Paulus menegaskan bahwa setiap kita adalah anggota tubuh Kristus yang hidup (1 Korintus 12:27)
Tangan yang tidak pernah digunakan akan mengalami atrofi. Kaki yang tidak melangkah akan lemah dan mati rasa. Begitu pula kehidupan rohani yang tidak dipakai untuk melayani — akan mati perlahan meskipun kelihatannya masih “ikut ibadah tiap minggu.”
Gereja bukanlah tempat di mana beberapa orang di atas panggung bekerja keras sementara ratusan lainnya menonton. Gereja bukan klub eksklusif. Ia adalah tubuh hidup, di mana setiap anggota wajib berfungsi sesuai panggilannya.
Tetapi banyak orang Kristen kini merasa cukup hanya “hadir” di gereja. Mereka menilai khotbah seperti menilai film bioskop, menyukai atau tidak menyukai ibadah seperti review restoran. Mereka bukan murid. Mereka hanya penonton yang mengaku murid.
Ini dosa halus yang tidak terlihat, tetapi melumpuhkan gereja dari dalam.
Panggilan untuk Bangkit dan Berfungsi, “Hendaklah kamu menjadi pelaku firman dan bukan hanya pendengar saja.” (Yakobus 1:22)
Apa artinya menjadi gereja yang hidup? Artinya, kita keluar dari kursi nyaman dan mulai menghidupi firman, bukan sekadar mendengar firman.
Bukan hanya hadir di ibadah, tetapi terlibat dalam pelayanan. Konsep pelayanan bukan saja tampil di atas mimbar tetapi melakukan kehendak Tuhan dalam seluruh kehidupan kita, itu pelayanan sejati.
Kolose 3:23: "Apapun juga yang kamu perbuat, perbuatlah dengan segenap hatimu seperti untuk Tuhan dan bukan untuk manusia."
- Seorang guru yang mengajar dengan kasih dan kejujuran, itu pelayanan.
- Seorang suami yang setia dan memimpin keluarganya dalam takut akan Tuhan, itu pelayanan.
- Seorang ibu rumah tangga yang membesarkan anak-anak dalam iman, itu pelayanan.
- Seorang pekerja kantor yang menolak suap dan bekerja jujur, itu pelayanan.
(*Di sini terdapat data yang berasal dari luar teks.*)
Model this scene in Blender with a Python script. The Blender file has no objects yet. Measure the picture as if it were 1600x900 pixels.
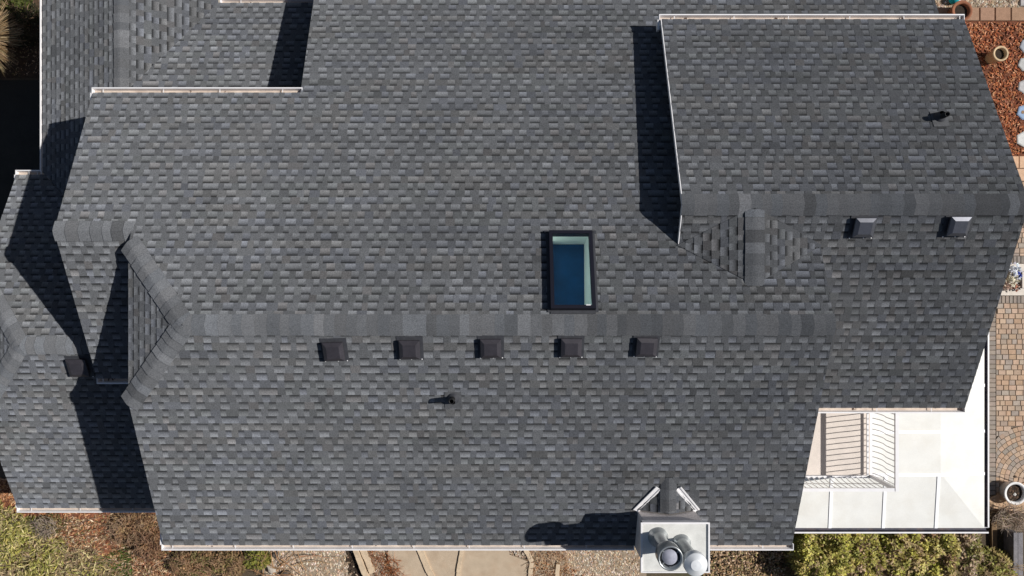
import bpy, math, random
from mathutils import Vector
PI = math.pi
C = bpy.data.collections.new("scene"); bpy.context.scene.collection.children.link(C)
rnd = random.Random(11)
U = rnd.uniform

# ------------------------------------------------------------------ frame of reference
# plan coordinates: x to the right, y towards the bottom edge of the plot (south), D = depth below the drone
ZC, F = 19.3, 1100.0
def W(x, y, D): return Vector((x, -y, ZC - D))
def gz(x):                                     # lie of the land: a little higher on the west side
    t = min(1, max(0, (-10.6 - x) / 0.9)); return 0.5 * t * t * (3 - 2 * t)
class Plane:                                   # D = a*x + b*y + c
    def __init__(s, a, b, c): s.a, s.b, s.c = a, b, c
    def D(s, x, y): return s.a * x + s.b * y + s.c
    def see(s, px, py):                        # where a sight line meets this plane
        tx, ty = (px - 800) / F, (py - 450) / F
        D = s.c / (1 - s.a * tx - s.b * ty); return (tx * D, ty * D)
    def frame(s):
        g = math.hypot(s.a, s.b); vp = (-s.a / g, -s.b / g); k = math.sqrt(1 + g * g)
        v = Vector((vp[0], -vp[1], g)) / k
        up = (vp[1] * -1, vp[0]); 
        u = Vector((up[0], -up[1], 0)); n = u.cross(v)
        if n.z < 0: u = -u; up = (-up[0], -up[1]); n = -n
        return up, vp, k, u, v, n
def ridge_plane(yr, Dr, p): return Plane(0, p, Dr - p * yr)
GROUND = Plane(0, 0, ZC)
def G(px, py): return GROUND.see(px, py)

# ------------------------------------------------------------------ mesh builder
WLOC = {}
class MB:
    def __init__(s): s.v, s.f, s.c, s.m, s.sm = [], [], [], [], []
    def face(s, pts, col=None, mi=0, smooth=False):
        i = len(s.v); s.v += [tuple(p) for p in pts]; s.f.append(tuple(range(i, i + len(pts))))
        n = len(pts)
        s.c.append([(1, 1, 1)] * n if col is None else ([col] * n if not isinstance(col, list) else col))
        s.m.append(mi); s.sm.append(smooth)
    def mesh(s, verts, faces, col=None, mi=0, smooth=False):
        i = len(s.v); s.v += [tuple(p) for p in verts]
        for f in faces:
            s.f.append(tuple(i + k for k in f)); s.c.append([(1, 1, 1) if col is None else col] * len(f)); s.m.append(mi); s.sm.append(smooth)
    def box(s, c, ax, half, col=None, mi=0):   # oriented box: centre, three axes, half sizes
        c = Vector(c); a = [Vector(k) * h for k, h in zip(ax, half)]
        vs = [c + a[0] * i + a[1] * j + a[2] * k for i in (-1, 1) for j in (-1, 1) for k in (-1, 1)]
        fs = [(0, 1, 3, 2), (4, 6, 7, 5), (0, 4, 5, 1), (2, 3, 7, 6), (0, 2, 6, 4), (1, 5, 7, 3)]
        s.mesh(vs, fs, col, mi)
    def abox(s, x0, x1, y0, y1, z0, z1, col=None, mi=0):
        s.box(((x0 + x1) / 2, (y0 + y1) / 2, (z0 + z1) / 2), ((1, 0, 0), (0, 1, 0), (0, 0, 1)), ((x1 - x0) / 2, (y1 - y0) / 2, (z1 - z0) / 2), col, mi)
    def lathe(s, base, axis, prof, n=24, col=None, mi=0, smooth=True):
        base = Vector(base); ax = Vector(axis).normalized()
        t = Vector((1, 0, 0)) if abs(ax.x) < .9 else Vector((0, 1, 0)); e = ax.cross(t).normalized(); g = ax.cross(e)
        vs = []
        for r, h in prof:
            for k in range(n):
                q = 2 * PI * k / n; vs.append(base + ax * h + (e * math.cos(q) + g * math.sin(q)) * max(r, 1e-4))
        fs = [(i * n + k, i * n + (k + 1) % n, (i + 1) * n + (k + 1) % n, (i + 1) * n + k) for i in range(len(prof) - 1) for k in range(n)]
        s.mesh(vs, fs, col, mi, smooth)
    def tube(s, pts, r0, r1, n=5, col=None, mi=0):
        pts = [Vector(p) for p in pts]; vs = []; m = len(pts)
        for i, p in enumerate(pts):
            d = (pts[min(i + 1, m - 1)] - pts[max(i - 1, 0)]).normalized()
            t = Vector((0, 0, 1)) if abs(d.z) < .8 else Vector((1, 0, 0)); e = d.cross(t).normalized(); g = d.cross(e)
            r = r0 + (r1 - r0) * i / (m - 1)
            for k in range(n):
                q = 2 * PI * k / n; vs.append(p + (e * math.cos(q) + g * math.sin(q)) * r)
        fs = [(i * n + k, i * n + (k + 1) % n, (i + 1) * n + (k + 1) % n, (i + 1) * n + k) for i in range(m - 1) for k in range(n)]
        fs.append(tuple(range(n))); fs.append(tuple((m - 1) * n + k for k in range(n)))
        s.mesh(vs, fs, col, mi, True)
    def build(s, name, mat, parent=None, label=None, kind=None, cat=None, group=None):
        mats = mat if isinstance(mat, (list, tuple)) else [mat]
        xs = [v[0] for v in s.v]; ys = [v[1] for v in s.v]; zs = [v[2] for v in s.v]
        o0 = Vector(((min(xs) + max(xs)) / 2, (min(ys) + max(ys)) / 2, min(zs)))
        me = bpy.data.meshes.new(name)
        me.from_pydata([(a - o0.x, b - o0.y, c - o0.z) for a, b, c in s.v], [], s.f)
        at = me.color_attributes.new("Col", 'FLOAT_COLOR', 'CORNER')
        flat = []
        for cs in s.c:
            for k in cs: flat += [k[0], k[1], k[2], 1.0]
        at.data.foreach_set("color", flat)
        for m in mats: me.materials.append(m)
        me.polygons.foreach_set("material_index", s.m)
        me.polygons.foreach_set("use_smooth", s.sm)
        me.validate(); me.update()
        o = bpy.data.objects.new(name, me); C.objects.link(o)
        if parent is not None:
            o.parent = parent; o.location = o0 - WLOC[parent.name]
        else: o.location = o0
        WLOC[o.name] = o0
        return tag(o, label, cat, group, kind)
def tag(o, label=None, cat=None, group=None, kind=None):
    if label: o["label"] = label
    if cat: o["category"] = cat
    if group: o["group"] = group
    if kind: o["kind"] = kind
    return o
def thing(name, loc, label, cat, group=None):
    o = bpy.data.objects.new(name, None); C.objects.link(o); o.location = loc; o.empty_display_size = .2
    WLOC[o.name] = Vector(loc); return tag(o, label, cat, group)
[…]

Pelayanan sejati bukan hanya tentang kehadiran fisik dalam ibadah atau tampil di atas mimbar, tetapi tentang menghidupi kehendak Tuhan dalam seluruh aspek kehidupan — di rumah, di tempat kerja, dalam keluarga, dan di tengah masyarakat.
Setiap orang percaya dipanggil untuk melayani, bukan hanya dalam struktur gereja, tetapi melalui kehidupan yang taat, setia, dan berbuah di mana pun Tuhan menempatkannya. Inilah ibadah yang sejati — kehidupan yang mempersembahkan diri sepenuhnya kepada Tuhan.
Hidupmu adalah pelayananmu. Jangan tunggu panggung, karena dunia sudah cukup luas untuk menyatakan kasih dan kehendak Allah melalui hidupmu dan jadilah bagian dari gereja yang hidup — yang tidak hanya berkumpul, tetapi bergerak untuk Kristus.